Set problem: Up to and including the line containing "SC.camera = camo", please reproduce the lines of the listing below, starting from the top.

Information shown:
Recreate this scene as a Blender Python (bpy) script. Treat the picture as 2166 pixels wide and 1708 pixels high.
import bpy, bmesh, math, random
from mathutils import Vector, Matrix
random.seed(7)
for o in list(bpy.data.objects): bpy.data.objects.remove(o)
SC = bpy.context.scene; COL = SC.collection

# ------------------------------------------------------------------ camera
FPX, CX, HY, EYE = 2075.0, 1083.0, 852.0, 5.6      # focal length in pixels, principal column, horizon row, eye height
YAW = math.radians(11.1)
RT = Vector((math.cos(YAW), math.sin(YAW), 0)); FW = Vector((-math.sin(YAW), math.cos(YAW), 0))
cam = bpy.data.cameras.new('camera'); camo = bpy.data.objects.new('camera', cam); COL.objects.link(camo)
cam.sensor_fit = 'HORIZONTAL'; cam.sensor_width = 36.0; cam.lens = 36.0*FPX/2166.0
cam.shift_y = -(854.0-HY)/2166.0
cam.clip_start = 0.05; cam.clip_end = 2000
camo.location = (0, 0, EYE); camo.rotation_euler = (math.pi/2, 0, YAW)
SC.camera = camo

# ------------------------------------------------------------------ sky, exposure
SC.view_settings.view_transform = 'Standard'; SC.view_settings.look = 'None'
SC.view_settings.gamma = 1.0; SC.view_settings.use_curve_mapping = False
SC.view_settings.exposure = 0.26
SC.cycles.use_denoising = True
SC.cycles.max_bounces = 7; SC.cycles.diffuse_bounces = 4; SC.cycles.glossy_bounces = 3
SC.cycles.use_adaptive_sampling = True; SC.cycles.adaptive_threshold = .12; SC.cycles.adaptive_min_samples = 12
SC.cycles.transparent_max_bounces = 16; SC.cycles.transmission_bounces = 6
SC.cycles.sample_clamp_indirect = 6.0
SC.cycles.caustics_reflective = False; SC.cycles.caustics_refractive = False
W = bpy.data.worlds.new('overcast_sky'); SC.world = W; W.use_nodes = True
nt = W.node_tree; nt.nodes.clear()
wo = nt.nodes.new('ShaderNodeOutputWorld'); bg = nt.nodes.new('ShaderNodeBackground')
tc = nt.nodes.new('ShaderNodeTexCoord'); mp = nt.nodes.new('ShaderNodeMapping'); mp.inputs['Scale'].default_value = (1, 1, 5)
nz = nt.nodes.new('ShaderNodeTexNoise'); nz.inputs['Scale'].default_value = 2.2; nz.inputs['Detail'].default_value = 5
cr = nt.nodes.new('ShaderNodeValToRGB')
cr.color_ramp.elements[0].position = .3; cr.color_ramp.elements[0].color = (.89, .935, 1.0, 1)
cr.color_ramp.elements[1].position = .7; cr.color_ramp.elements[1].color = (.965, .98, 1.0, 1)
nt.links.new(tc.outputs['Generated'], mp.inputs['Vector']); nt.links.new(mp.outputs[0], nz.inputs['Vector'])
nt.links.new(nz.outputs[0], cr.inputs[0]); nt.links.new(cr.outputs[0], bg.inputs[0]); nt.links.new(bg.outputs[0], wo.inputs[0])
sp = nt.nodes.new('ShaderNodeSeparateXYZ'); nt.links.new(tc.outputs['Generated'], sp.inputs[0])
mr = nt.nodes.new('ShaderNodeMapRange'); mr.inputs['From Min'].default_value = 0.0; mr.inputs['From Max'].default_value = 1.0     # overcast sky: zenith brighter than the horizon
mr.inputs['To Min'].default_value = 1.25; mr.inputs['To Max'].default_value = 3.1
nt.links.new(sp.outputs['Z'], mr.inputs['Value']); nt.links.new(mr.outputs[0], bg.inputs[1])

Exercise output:
Recreate this scene as a Blender Python (bpy) script. Treat the picture as 2166 pixels wide and 1708 pixels high.
import bpy, bmesh, math, random
from mathutils import Vector, Matrix
random.seed(7)
for o in list(bpy.data.objects): bpy.data.objects.remove(o)
SC = bpy.context.scene; COL = SC.collection

# ------------------------------------------------------------------ camera
FPX, CX, HY, EYE = 2075.0, 1083.0, 852.0, 5.6      # focal length in pixels, principal column, horizon row, eye height
YAW = math.radians(11.1)
RT = Vector((math.cos(YAW), math.sin(YAW), 0)); FW = Vector((-math.sin(YAW), math.cos(YAW), 0))
cam = bpy.data.cameras.new('camera'); camo = bpy.data.objects.new('camera', cam); COL.objects.link(camo)
cam.sensor_fit = 'HORIZONTAL'; cam.sensor_width = 36.0; cam.lens = 36.0*FPX/2166.0
cam.shift_y = -(854.0-HY)/2166.0
cam.clip_start = 0.05; cam.clip_end = 2000
camo.location = (0, 0, EYE); camo.rotation_euler = (math.pi/2, 0, YAW)
SC.camera = camo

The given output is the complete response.